Prove that $\lim_{n\to\infty}a_n\le \lim_{n\to\infty}b_n$
Theorem
Let $\{a_n\}$ and $\{b_n\}$ be convergent real sequences. Assume that there exists a $N\in\mathbb{N}$ so
$a_n\le b_n$ (eq. 1)
for all $n\ge N$. Then
$\lim_{n\to\infty}a_n\le \lim_{n\to\infty}b_n$.
My attempt at proving
Let $a=\lim_{n\to\infty}a_n$ and $b=\lim_{n\to\infty}b_n$. $a$ and $b$ are real numbers because the limit of a sequence of real numbers is a real number (which is a corollary in my textbook). For proof by contradiction, assume
$b<a$.
Let $\epsilon=\frac{a-b}{2}$. Then we can find $N_a,N_b\in\mathbb{N}$ so
$|a-a_n|\le\frac{\epsilon}{2}$ when $n\ge N_a$, (eq. 2)
$|b-b_n|\le\frac{\epsilon}{2}$ when $n\ge N_b$. (eq. 3)
In a textbook I found that I should do the following:
Choose a $n$ so $n\ge\max(N,N_a,N_b$), then eqs. (1-3) are satisfied. Then
$a-\epsilon\le a_n+\frac{\epsilon}{2}-\epsilon$
How do I get that last thing? Is it necessary to do a proof by contradiction or can one do a direct proof?
Solution 1:
You're almost there! I would just use $\epsilon$ instead of $\frac{\epsilon}{2}$ in eq./ineq. 2 and 3. With this proofs, it is useful to imagine the situation visually. Also, I think that in this case, a direct proof is easier.

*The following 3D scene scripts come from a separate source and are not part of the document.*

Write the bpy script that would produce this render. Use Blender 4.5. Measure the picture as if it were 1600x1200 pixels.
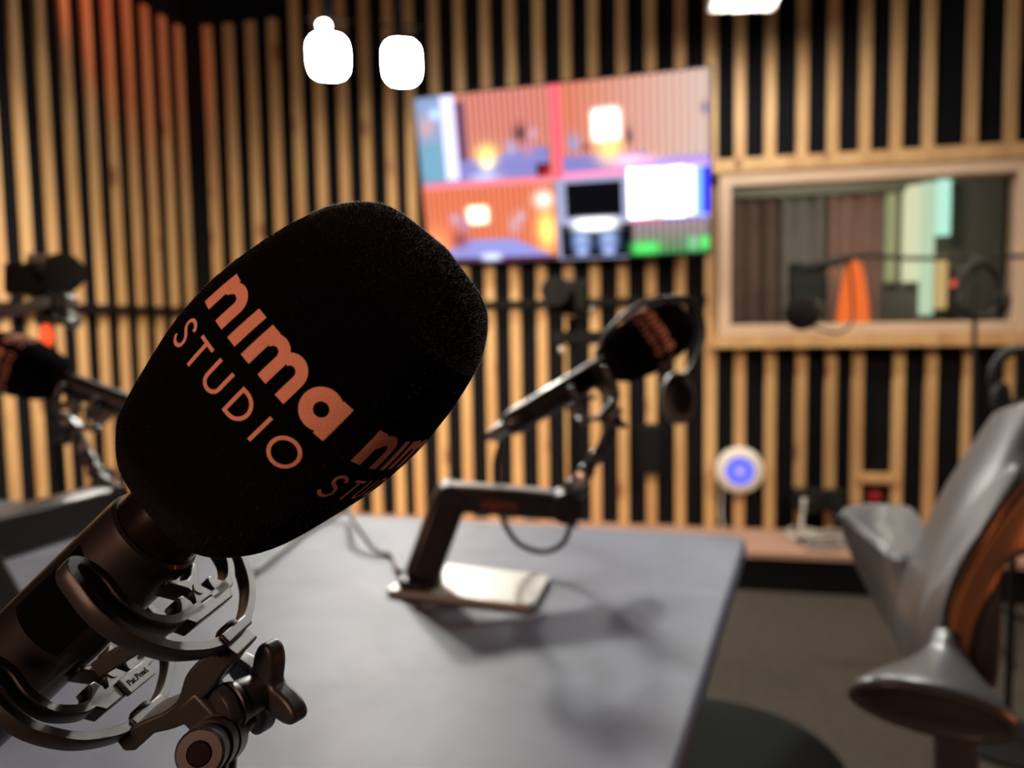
import bpy, bmesh, math, random
import numpy as np
from mathutils import Vector, Matrix

random.seed(7)
for o in list(bpy.data.objects):
    bpy.data.objects.remove(o)
SC = bpy.context.scene
COL = SC.collection

# ------------------------------------------------------------------ camera
F = 1200.0
H = 1.09                                    # camera height
g = np.array([.0163, .9970, .0757]); g /= np.linalg.norm(g)      # world down in camera axes
YC = np.array([0, 0, 1.]) - g[2]*g; YC /= np.linalg.norm(YC)
ZC = -g
XC = np.cross(YC, ZC)
def W(v):
    v = np.array(v, float)
    return np.array([v@XC, v@YC, v@ZC])
CAMP = np.array([0, 0, H])
cd = bpy.data.cameras.new('camera'); cam = bpy.data.objects.new('camera', cd); COL.objects.link(cam)
r_, d_, f_ = W((1, 0, 0)), W((0, 1, 0)), W((0, 0, 1))
cam.matrix_world = Matrix(((r_[0], -d_[0], -f_[0], 0), (r_[1], -d_[1], -f_[1], 0), (r_[2], -d_[2], -f_[2], H), (0, 0, 0, 1)))
cd.sensor_width = 36; cd.lens = 36*F/1600
cd.clip_start = .01
cd.dof.use_dof = True; cd.dof.focus_distance = .262; cd.dof.aperture_fstop = 7.0
SC.camera = cam

# ------------------------------------------------------------------ world, exposure
w = bpy.data.worlds.new('world'); SC.world = w; w.use_nodes = True
w.node_tree.nodes['Background'].inputs[0].default_value = (.02, .02, .022, 1)
w.node_tree.nodes['Background'].inputs[1].default_value = .5
SC.view_settings.view_transform = 'Standard'; SC.view_settings.look = 'None'
SC.view_settings.exposure = 0.0; SC.view_settings.gamma = 1; SC.view_settings.use_curve_mapping = False
SC.cycles.use_denoising = True
SC.cycles.max_bounces = 8

# ------------------------------------------------------------------ picture ray helpers (points at their real distance)
def ray(px, py): return W(((px-800)/F, (py-600)/F, 1.))
def pt(px, py, d): return CAMP + ray(px, py)*d
def onz(px, py, z):
    r = ray(px, py); return CAMP + r*((z-H)/r[2])

# the room: back wall turned 12 degrees, left wall square to it
A12 = math.radians(12.1)
e = np.array([math.cos(A12), -math.sin(A12), 0]); nb = np.array([-e[1], e[0], 0]); up = np.array([0, 0, 1.])
F0 = onz(1250, 928, 0)
LEDGE = .162
W0 = onz(1250, 832, LEDGE)
def WP(l, z, o=0): return W0*np.array([1, 1, 0]) + e*l - nb*o + up*z        # o = out of the wall into the room
def onwall(px, py, o=0):
    r = ray(px, py); k = ((W0@nb)-o)/(r@nb); P = CAMP + r*k
    return (P-W0)@e, P[2]
LC = -2.916                                 # corner
RC = 2.3; CEIL = 2.78; DEEP = 5.2

# ------------------------------------------------------------------ lights (lamps of the room, plus added wall fills)
def light(kind, name, loc, target, energy, color, size=.3, spot=None, blend=.6, spread=None):
    ld = bpy.data.lights.new(name, kind); ld.energy = energy; ld.color = color
    if kind == 'AREA': ld.size = size; ld.shape = 'DISK'
    if spread: ld.spread = math.radians(spread)
    if kind in ('POINT', 'SPOT'): ld.shadow_soft_size = size
    if kind == 'SPOT': ld.spot_size = math.radians(spot); ld.spot_blend = blend
    o = bpy.data.objects.new(name, ld); COL.objects.link(o); o.location = loc
    dv = Vector(target)-Vector(loc); o.rotation_euler = dv.to_track_quat('-Z', 'Y').to_euler()
    return o
light('AREA', 'wall_fill_left', (-1.5, 1.4, 1.8), (-2.75, 3.4, .6), 15, (1, .86, .62), .4, spread=92)  # unseen fill added to brighten the left wall battens
light('AREA', 'wall_fill_middle', (-.2, .9, 1.9), (-.6, 3.9, .3), 20, (1, .82, .57), .4, spread=68)  # added fill for the back wall, aimed low to keep batten tops dim
light('AREA', 'wall_fill_right', (1.9, 1.35, 2.2), (1.0, 3.4, .25), 9.5, (1, .83, .60), .4, spread=82)  # unseen fill added for the battens around the window
light('SPOT', 'red_led_spot', (-1.2, 2.9, 2.7), (-2.15, 4.0, 2.25), 17, (1, .16, .08), .05, 62)
light('AREA', 'ceiling_lamp_right', (1.6, 2.4, 2.65), (.8, 1.15, .75), 4, (1, .97, .9), .3, spread=45)
light('AREA', 'orange_floor_lamp', (1.7, 1.0, .45), (.75, .8, .6), 1.7, (1, .22, .05), .3)
light('AREA', 'warm_wall_lamp', (-.9, -1.3, 1.7), (0, .5, 1.0), 16, (1, .53, .35), .5)
# ------------------------------------------------------------------ materials
def lin(c): return tuple(((x/12.92) if x <= .04045 else ((x+.055)/1.055)**2.4) for x in c)
def mat(name, col, rough=.5, metal=0, spec=.5, noise=0, nscale=8, bump=0, bscale=60, sheen=0, coat=0, emit=None, es=1, trans=0, ior=1.45):
    m = bpy.data.materials.new(name); m.use_nodes = True; nt = m.node_tree; b = nt.nodes['Principled BSDF']
    b.inputs['Base Color'].default_value = (*col, 1); b.inputs['Roughness'].default_value = rough
    b.inputs['Metallic'].default_value = metal; b.inputs['Specular IOR Level'].default_value = spec
    b.inputs['Sheen Weight'].default_value = sheen; b.inputs['Coat Weight'].default_value = coat
    b.inputs['Transmission Weight'].default_value = trans; b.inputs['IOR'].default_value = ior
    if emit: b.inputs['Emission Color'].default_value = (*emit, 1); b.inputs['Emission Strength'].default_value = es
    tc = nt.nodes.new('ShaderNodeTexCoord')
    if noise:
        n = nt.nodes.new('ShaderNodeTexNoise'); n.inputs['Scale'].default_value = nscale; n.inputs['Detail'].default_value = 5
        nt.links.new(tc.outputs['Object'], n.inputs['Vector'])
        mx = nt.nodes.new('ShaderNodeMix'); mx.data_type = 'RGBA'
        mx.inputs[6].default_value = (*[c*(1-noise) for c in col], 1); mx.inputs[7].default_value = (*[min(1, c*(1+noise)) for c in col], 1)
        nt.links.new(n.outputs['Fac'], mx.inputs[0]); nt.links.new(mx.outputs[2], b.inputs['Base Color'])
    if bump:
        n = nt.nodes.new('ShaderNodeTexNoise'); n.inputs['Scale'].default_value = bscale; n.inputs['Detail'].default_value = 3
        nt.links.new(tc.outputs['Object'], n.inputs['Vector'])
        bp = nt.nodes.new('ShaderNodeBump'); bp.inputs['Strength'].default_value = bump; bp.inputs['Distance'].default_value = .002
        nt.links.new(n.outputs['Fac'], bp.inputs['Height']); nt.links.new(bp.outputs['Normal'], b.inputs['Normal'])
    return m
def wood_mat(name, c1, c2, knot):
    m = bpy.data.materials.new(name); m.use_nodes = True; nt = m.node_tree; b = nt.nodes['Principled BSDF']
    tc = nt.nodes.new('ShaderNodeTexCoord'); mp = nt.nodes.new('ShaderNodeMapping'); mp.inputs['Scale'].default_value = (9, 9, 1.3)
    nt.links.new(tc.outputs['Object'], mp.inputs[0])
    n = nt.nodes.new('ShaderNodeTexNoise'); n.inputs['Scale'].default_value = 1.6; n.inputs['Detail'].default_value = 4
    nt.links.new(mp.outputs[0], n.inputs['Vector'])
    cr = nt.nodes.new('ShaderNodeValToRGB'); cr.color_ramp.elements[0].position = .35; cr.color_ramp.elements[1].position = .62
    cr.color_ramp.elements[0].color = (*c2, 1); cr.color_ramp.elements[1].color = (*c1, 1)
    nt.links.new(n.outputs['Fac'], cr.inputs[0])
    mp2 = nt.nodes.new('ShaderNodeMapping'); mp2.inputs['Scale'].default_value = (8, 8, 3.2)
    nt.links.new(tc.outputs['Object'], mp2.inputs[0])
    v = nt.nodes.new('ShaderNodeTexVoronoi'); v.inputs['Scale'].default_value = 1.0
    nt.links.new(mp2.outputs[0], v.inputs['Vector'])
    c3 = nt.nodes.new('ShaderNodeValToRGB'); c3.color_ramp.elements[0].position = .10; c3.color_ramp.elements[1].position = .2
    nt.links.new(v.outputs['Distance'], c3.inputs[0])
    mx = nt.nodes.new('ShaderNodeMix'); mx.data_type = 'RGBA'; mx.inputs[6].default_value = (*knot, 1)
    nt.links.new(c3.outputs[0], mx.inputs[0]); nt.links.new(cr.outputs[0], mx.inputs[7]); nt.links.new(mx.outputs[2], b.inputs['Base Color'])
    b.inputs['Roughness'].default_value = .6
    return m
M = dict(
    wood=wood_mat('pine_wood', (.60, .37, .165), (.50, .275, .12), (.30, .12, .05)),
    frame=mat('pale_frame', (.62, .44, .32), .5, noise=.12),
    ledge=mat('ledge_board', (.42, .25, .19), .6, noise=.2, nscale=6),
    felt=mat('black_felt', (.006, .006, .008), .95, spec=.1),
    felt2=mat('charcoal_felt', (.012, .012, .014), .95, spec=.1),
    floor=mat('carpet', (.06, .050, .042), .95, spec=.15, noise=.35, nscale=30, bump=.4, bscale=300),
    ceil=mat('ceiling_black', (.008, .008, .009), .9),
    table=None,
    foam=mat('black_flock', (.0022, .0022, .0026), 1.0, spec=.0, bump=.6, bscale=2500, sheen=.03),
    fibre=mat('flock_fibre', (.16, .155, .15), .6, spec=.3),
    ink=mat('salmon_ink', (.95, .41, .28), .9, spec=.1, bump=.25, bscale=1500, noise=.08, nscale=300),
    body=mat('black_lacquer', (.020, .014, .012), .25, metal=.6, spec=.5),
    sleeve=mat('black_sleeve', (.024, .021, .020), .48, spec=.9, metal=.5, coat=.3),
    nylon=mat('dark_nylon', (.034, .034, .034), .38, spec=1.0, bump=.12, bscale=3500, noise=.10, nscale=900),
    chrome=mat('satin_steel', (.5, .48, .45), .3, metal=1),
    plate=mat('plate_steel', (.50, .49, .45), .42, metal=.35, spec=.6),
    arm=mat('arm_black', (.022, .017, .016), .38, metal=.2, spec=.6),
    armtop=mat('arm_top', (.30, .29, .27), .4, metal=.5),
    cable=mat('grey_cable', (.25, .25, .24), .5),
    dcable=mat('dark_cable', (.02, .02, .02), .45),
    wcable=mat('white_cable', (.6, .58, .55), .5),
    gear=mat('black_gear', (.009, .009, .010), .5, spec=.3),
    gear2=mat('matt_black_gear', (.004, .004, .005), .7, spec=.15),
    cup=mat('grey_cup', (.12, .105, .09), .5),
    chair=mat('grey_shell', (.078, .078, .082), .34, spec=.5, bump=.05, bscale=900),
    chair2=mat('grey_pad', (.105, .106, .103), .6, bump=.05, bscale=900),
    stool=mat('black_seat', (.005, .006, .005), .9, spec=.12, bump=.2, bscale=300),
    white=mat('white_plastic', (.75, .70, .66), .4),
    red=mat('red_plastic', (.25, .01, .012), .4),
    wpaint=mat('control_wall', (.16, .14, .12), .8),
)
def table_mat():
    m = bpy.data.materials.new('table_top'); m.use_nodes = True; nt = m.node_tree; b = nt.nodes['Principled BSDF']
    tc = nt.nodes.new('ShaderNodeTexCoord')
    n = nt.nodes.new('ShaderNodeTexNoise'); n.inputs['Scale'].default_value = 7; n.inputs['Detail'].default_value = 6; n.inputs['Distortion'].default_value = .6
    nt.links.new(tc.outputs['Object'], n.inputs['Vector'])
    cr = nt.nodes.new('ShaderNodeValToRGB'); cr.color_ramp.elements[0].position = .3; cr.color_ramp.elements[1].position = .72
    cr.color_ramp.elements[0].color = (.074, .084, .128, 1); cr.color_ramp.elements[1].color = (.150, .165, .222, 1)
    nt.links.new(n.outputs['Fac'], cr.inputs[0]); nt.links.new(cr.outputs[0], b.inputs['Base Color'])
    b.inputs['Roughness'].default_value = .55
    bp = nt.nodes.new('ShaderNodeBump'); bp.inputs['Strength'].default_value = .25; bp.inputs['Distance'].default_value = .01
    nt.links.new(n.outputs['Fac'], bp.inputs['Height']); nt.links.new(bp.outputs['Normal'], b.inputs['Normal'])
    return m
M['table'] = table_mat()
def emis(name, col, s):
    m = bpy.data.materials.new(name); m.use_nodes = True; nt = m.node_tree; nt.nodes.remove(nt.nodes['Principled BSDF'])
    n = nt.nodes.new('ShaderNodeEmission'); n.inputs[0].default_value = (*col, 1); n.inputs[1].default_value = s
    nt.links.new(n.outputs[0], nt.nodes['Material Output'].inputs[0]); return m

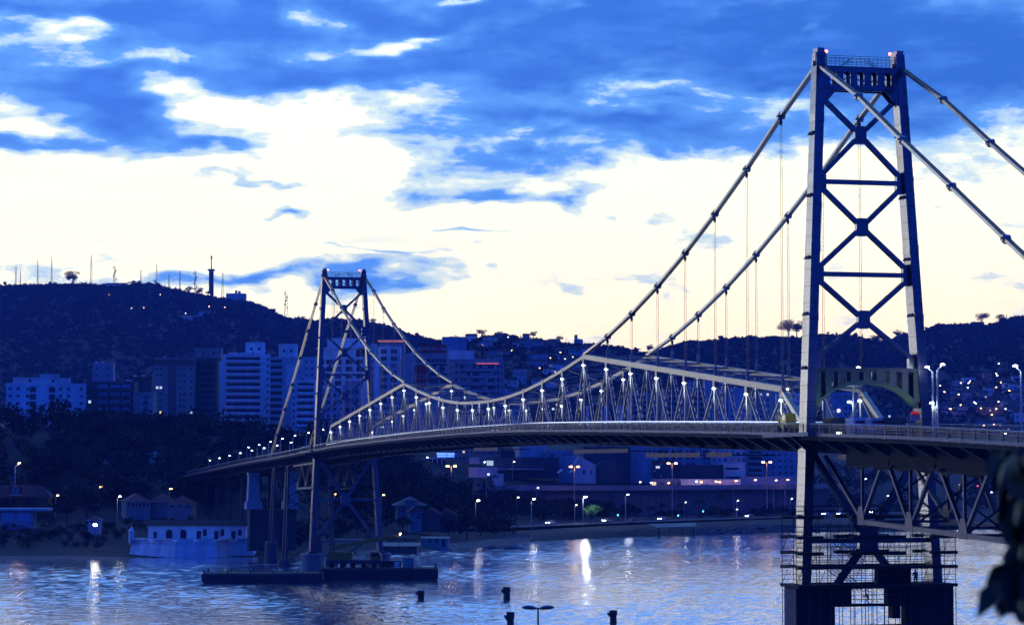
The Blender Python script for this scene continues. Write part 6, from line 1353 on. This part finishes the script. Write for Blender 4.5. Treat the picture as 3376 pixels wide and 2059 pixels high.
Y, z = HILLS['L'](780, 1.0); q = at(742, 975, Y); bld('hilltop_building', 745, 810, 968, Y - 20, 'long flat building on the hilltop right of the concrete tower', LGR, 20, .05, zb=z - 8, boxes=((.45, .55, 5, LGR, 4), (.6, .72, 4, LGR, 4)))
Y, z = HILLS['M'](1905, 1.0); bld('hilltop_building', 1893, 1922, 1120, Y - 10, 'square house on the ridge above the truss peak', GRY, 12, 0, zb=z - 6, boxes=((.05, .4, 5, GRY, 3),))
Y, z = HILLS['E'](3220, 1.0); bld('hilltop_building', 3205, 3245, 1062, Y - 10, 'dark flat hut on the right ridge', DGR, 12, 0, zb=z - 6); 
Y, z = HILLS['E'](3130, 1.0); bld('hilltop_canopy', 3105, 3162, 1068, Y - 10, 'long thin canopy on the right ridge', DGR, 8, 0, zb=at(3105, 1071, Y).z, parapet=0, extra=lambda E_, w, h: [MB().bb(w * f - .3, w * f + .3, 1, 1.6, -9, 0).build('column', DGR, E_) for f in fr(6)])
HW = [WHT, LGR, GRY, BLU, CRM, TAN, ORG]
_hm = {}
HN = {'white_render': 'white', 'pale_grey_render': 'pale grey', 'grey_render': 'grey', 'blue_grey_render': 'blue-grey', 'cream_render': 'cream', 'tan_render': 'tan', 'orange_render': 'orange'}
def hillhouse(key, px, t, w, h, m_, label, group):
    rk = random.choice(('flat', 'gable', 'gable')); tr = {'E': (.12, .24), 'M': (.5, .75), 'R': (.08, .16), 'L': (.5, .9)}[key]
    label = '%s %s %s-roofed %s, %s' % (HN.get(m_.name, ''), 'wide' if w > 8.5 else 'narrow', 'flat' if rk == 'flat' else 'pitched', label, 'lower row' if t < tr[0] else 'middle row' if t < tr[1] else 'upper row')
    Y, z = HILLS[key](px, t); E_ = empty('hillside_house', ((px - 1688) / FPX * Y, Y, z - 1), random.uniform(-.4, .4)); tag(E_, label, 'house', group)
    if m_.name not in _hm: g = MB(); g.bb(-.5, .5, 0, 1, -.6, 1); _hm[m_.name] = g.mesh('wall', m_)
    inst('wall', _hm[m_.name], E_, (0, -4, 0), None, (w, 7, h))
    if rk not in _hm:
        g = MB()
        if rk == 'flat': g.bb(-.54, .54, -.05, 1.05, .003, .06)
        else: g.prism([(-.07, .003), (1.07, .003), (.5, .42)], -.55, .55, lambda a, b, d: (d, a, b))
        _hm[rk] = g.mesh('roof', METR if rk == 'flat' else TILED)
    inst('roof', _hm[rk], E_, (0, -4, h), None, (w, 7, 5))
    for f in (-.25, .25):
        lt = random.random(); inst('window', W_L if lt < .06 else W_D, E_, (w * f, -4.01, h * .45), None, (1.4, 1, 1.4))
for i in range(120):
    px = random.uniform(3060, 3410); t = random.uniform(.02, .36) ** 1.0
    if px > 3300: t *= .9
    hillhouse('E', px, t, random.uniform(5, 12), random.uniform(4, 8.5), random.choice(HW), 'house in the lit hillside settlement', 'houses of the hillside settlement')
for i in range(18): hillhouse('E', random.uniform(2860, 3040), random.uniform(.0, .16), random.uniform(6, 12), random.uniform(4, 8), random.choice(HW), 'house between the near tower legs', 'dim houses between the tower legs')
for i in range(60): hillhouse('M', random.uniform(1540, 1960), random.uniform(.25, .99) , random.uniform(6, 13), random.uniform(4, 8), random.choice(HW[:5]), 'house on the middle hill', 'houses on the middle hill')
for i in range(40): hillhouse('R', random.uniform(1980, 2640), random.uniform(.0, .25), random.uniform(6, 13), random.uniform(4, 8), random.choice(HW), 'house behind the bridge trusses', 'houses behind the trusses')
def hlamp(key, px, t, m_, label, group, power=0, col=(1, .55, .2), size=2.2):
    label = '%s %s, %s' % ({'sodium_lamp': 'orange', 'amber_lamp': 'warm yellow', 'cool_lamp': 'cool white'}[m_.name], label, ('lower' if t < (.15 if key == 'E' else .6) else 'upper') + ' slope ' + ('on its left' if px < {'E': 3220, 'M': 1730, 'L': 500}[key] else 'on its right'))
    Y, z = HILLS[key](px, t); E_ = empty('hillside_lamp', ((px - 1688) / FPX * Y, Y - 6, z)); tag(E_, label, 'street lamp', group); h = 9
    g = MB(); g.tube((0, 0, -3), (0, 0, h), .15, n=5); g.build('pole', GALV, E_); g = MB(); g.lathe([(.2 * size, -.1), (.5 * size, 0), (.4 * size, .3 * size), (.1, .4 * size)], (0, -.6, h), 8); g.build('lamp_head', m_, E_)
    if power: point(E_, (0, -2.5, h - 1), col, power, .4)
for i in range(30): hlamp('E', random.uniform(3070, 3376), random.uniform(.02, .36), random.choice((ORANGEL, AMBERL, AMBERL, COOLL)), 'lamp in the hillside settlement', 'lamps of the hillside settlement', 2500 if i % 4 == 0 else 0, size=1.3)
for i in range(14): hlamp('M', random.uniform(1530, 1940), random.uniform(.35, .97), random.choice((AMBERL, COOLL, COOLL, ORANGEL)), 'lamp on the middle hill', 'lamps on the middle hill', 0, size=.9)
for px, t in ((360, .74), (434, .70), (474, .695), (528, .80), (612, .66), (655, .665), (742, .64), (690, .93), (565, .9), (404, .985), (235, .99), (200, .985), (690, .69)): hlamp('L', px, t, random.choice((COOLL, AMBERL, ORANGEL)), 'lamp on the antenna hill', 'lamps on the antenna hill', 0, size=1.0)
for px, t, w in ((610, .665, 16), (652, .668, 14), (685, .66, 22), (380, .985, 26)): hillhouse('L', px, t, w, 6, WHT, 'building on the antenna hill', 'buildings on the antenna hill')

# thin pale strip along the wake of a passing boat
WK = [(0, 1888), (240, 1884), (479, 1875), (679, 1867), (898, 1859), (1060, 1855)]; P, F = [], []
for i in range(60):
    px = 1060 * i / 59; py = float(np.interp(px, [w[0] for w in WK], [w[1] for w in WK])) + .8 * math.sin(i * .9); q = atz(px, py, .1); hw = .55 + .35 * math.sin(i * 1.7) ; P += [(q.x, q.y - hw, .10), (q.x, q.y, .16), (q.x, q.y + hw, .10)]
for i in range(59):
    for k in (0, 1): F.append((3 * i + k, 3 * i + 3 + k, 3 * i + 4 + k, 3 * i + 1 + k))
g = MB(); g.add(P, F); tag(g.build('wake_line', mat('wake_pale', (.55, .58, .62), .6, 0, .3, .8)), 'thin pale wake line on the water before the fort', kind='stuff')
# ================================================================== air
m_ = bpy.data.materials.new('evening_haze'); m_.use_nodes = True; t_ = m_.node_tree; t_.nodes.clear()
pv = t_.nodes.new('ShaderNodeVolumePrincipled'); pv.inputs['Color'].default_value = (.15, .30, 1, 1); pv.inputs['Density'].default_value = .000085; pv.inputs['Anisotropy'].default_value = .0
om = t_.nodes.new('ShaderNodeOutputMaterial'); t_.links.new(pv.outputs[0], om.inputs['Volume'])
g = MB(); g.bb(-7000, 7000, -120, 4600, -8, 420)
tag(g.build('haze', m_), 'thin blue evening haze over the bay', kind='stuff')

Try to picture two reals $a$, $b$ with $a < b$ on the real line. For every $\epsilon > 0$ we choose, we have two sequences whose tails are contained in the intervals $[a-\epsilon, a+\epsilon], [b-\epsilon, b+\epsilon]$, respectively. By the tail, I mean the part of the sequence with $n \geq N$, for some big enough number $N$ that is dependent on $\epsilon$ (one could argue that writing $N(\epsilon)$ is clearer but this is seldom written this way in practice).
Now visualize the intervals $[a-\epsilon, a+\epsilon], [b-\epsilon, b+\epsilon]$ for $\epsilon$ small enough. That is, small enough that the intervals do not overlap. It is quite easy to see that taking $\epsilon$ smaller than half the distance between a and b suffices. Now, we intuitively see that all the $a_n$ are less or equal than the $b_n$ for $n \geq N$. If we take $\epsilon = \frac{b - a}{2}$ the intervals 'touch' at $\frac{a + b}{2}$ and we can show $a_n \leq \frac{a+b}{2} \leq b_n$ for $n \geq N$.
You just have to work this out formally:
For all $ n \geq N $ we have
$a_n - a \leq |a_n - a| \leq \epsilon = \frac{b - a}{2}$ so $ a_n \leq a + \frac{b - a}{2} = \frac{a + b}{2} $
and
$b - b_n \leq |b_n - b| \leq \epsilon = \frac{b - a}{2}$ so $ b - \frac{a - b}{2} = \frac{a + b}{2} \leq b_n $
It follows that $a_n \leq \frac{a + b}{2} \leq b_n\ \forall n \geq N$.